**Material**
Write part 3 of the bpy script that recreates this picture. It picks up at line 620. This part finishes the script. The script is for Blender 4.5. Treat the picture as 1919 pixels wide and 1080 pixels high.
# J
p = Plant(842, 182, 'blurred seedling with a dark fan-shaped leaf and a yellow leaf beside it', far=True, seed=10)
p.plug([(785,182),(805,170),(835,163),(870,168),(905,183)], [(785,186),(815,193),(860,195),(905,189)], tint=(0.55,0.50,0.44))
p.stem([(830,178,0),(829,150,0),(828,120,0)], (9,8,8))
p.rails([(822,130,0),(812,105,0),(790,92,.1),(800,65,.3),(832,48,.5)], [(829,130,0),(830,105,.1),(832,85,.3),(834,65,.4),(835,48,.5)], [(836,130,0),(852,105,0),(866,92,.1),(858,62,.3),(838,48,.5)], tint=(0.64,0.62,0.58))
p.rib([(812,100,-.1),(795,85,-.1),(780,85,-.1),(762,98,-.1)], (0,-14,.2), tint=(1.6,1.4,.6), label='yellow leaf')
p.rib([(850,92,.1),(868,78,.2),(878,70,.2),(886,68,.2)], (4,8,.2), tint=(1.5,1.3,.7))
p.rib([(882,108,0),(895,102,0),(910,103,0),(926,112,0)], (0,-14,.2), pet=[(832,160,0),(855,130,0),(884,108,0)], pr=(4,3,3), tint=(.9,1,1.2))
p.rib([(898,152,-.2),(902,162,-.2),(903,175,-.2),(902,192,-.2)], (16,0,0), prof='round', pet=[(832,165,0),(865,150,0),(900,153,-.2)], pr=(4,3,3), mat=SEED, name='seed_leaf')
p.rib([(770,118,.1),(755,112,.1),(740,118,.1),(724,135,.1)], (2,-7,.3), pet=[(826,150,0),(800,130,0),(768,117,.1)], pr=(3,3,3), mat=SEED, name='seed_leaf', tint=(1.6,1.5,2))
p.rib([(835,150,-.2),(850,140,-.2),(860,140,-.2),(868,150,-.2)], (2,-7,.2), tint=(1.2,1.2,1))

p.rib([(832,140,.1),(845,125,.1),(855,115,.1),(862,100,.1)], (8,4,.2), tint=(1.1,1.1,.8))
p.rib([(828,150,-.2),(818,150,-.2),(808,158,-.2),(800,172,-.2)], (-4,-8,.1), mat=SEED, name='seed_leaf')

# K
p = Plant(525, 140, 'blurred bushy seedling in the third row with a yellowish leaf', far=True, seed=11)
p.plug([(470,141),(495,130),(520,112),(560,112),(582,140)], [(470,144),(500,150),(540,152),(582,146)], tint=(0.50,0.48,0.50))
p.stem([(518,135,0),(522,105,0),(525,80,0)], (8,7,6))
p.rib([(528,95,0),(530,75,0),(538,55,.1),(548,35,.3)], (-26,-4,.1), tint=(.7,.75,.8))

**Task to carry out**
Print all the data exactly.

**Full answer**
Write part 3 of the bpy script that recreates this picture. It picks up at line 620. This part finishes the script. The script is for Blender 4.5. Treat the picture as 1919 pixels wide and 1080 pixels high.
# J
p = Plant(842, 182, 'blurred seedling with a dark fan-shaped leaf and a yellow leaf beside it', far=True, seed=10)
p.plug([(785,182),(805,170),(835,163),(870,168),(905,183)], [(785,186),(815,193),(860,195),(905,189)], tint=(0.55,0.50,0.44))
p.stem([(830,178,0),(829,150,0),(828,120,0)], (9,8,8))
p.rails([(822,130,0),(812,105,0),(790,92,.1),(800,65,.3),(832,48,.5)], [(829,130,0),(830,105,.1),(832,85,.3),(834,65,.4),(835,48,.5)], [(836,130,0),(852,105,0),(866,92,.1),(858,62,.3),(838,48,.5)], tint=(0.64,0.62,0.58))
p.rib([(812,100,-.1),(795,85,-.1),(780,85,-.1),(762,98,-.1)], (0,-14,.2), tint=(1.6,1.4,.6), label='yellow leaf')
p.rib([(850,92,.1),(868,78,.2),(878,70,.2),(886,68,.2)], (4,8,.2), tint=(1.5,1.3,.7))
p.rib([(882,108,0),(895,102,0),(910,103,0),(926,112,0)], (0,-14,.2), pet=[(832,160,0),(855,130,0),(884,108,0)], pr=(4,3,3), tint=(.9,1,1.2))
p.rib([(898,152,-.2),(902,162,-.2),(903,175,-.2),(902,192,-.2)], (16,0,0), prof='round', pet=[(832,165,0),(865,150,0),(900,153,-.2)], pr=(4,3,3), mat=SEED, name='seed_leaf')
p.rib([(770,118,.1),(755,112,.1),(740,118,.1),(724,135,.1)], (2,-7,.3), pet=[(826,150,0),(800,130,0),(768,117,.1)], pr=(3,3,3), mat=SEED, name='seed_leaf', tint=(1.6,1.5,2))
p.rib([(835,150,-.2),(850,140,-.2),(860,140,-.2),(868,150,-.2)], (2,-7,.2), tint=(1.2,1.2,1))

p.rib([(832,140,.1),(845,125,.1),(855,115,.1),(862,100,.1)], (8,4,.2), tint=(1.1,1.1,.8))
p.rib([(828,150,-.2),(818,150,-.2),(808,158,-.2),(800,172,-.2)], (-4,-8,.1), mat=SEED, name='seed_leaf')

# K
p = Plant(525, 140, 'blurred bushy seedling in the third row with a yellowish leaf', far=True, seed=11)
p.plug([(470,141),(495,130),(520,112),(560,112),(582,140)], [(470,144),(500,150),(540,152),(582,146)], tint=(0.50,0.48,0.50))
p.stem([(518,135,0),(522,105,0),(525,80,0)], (8,7,6))
p.rib([(528,95,0),(530,75,0),(538,55,.1),(548,35,.3)], (-26,-4,.1), tint=(.7,.75,.8))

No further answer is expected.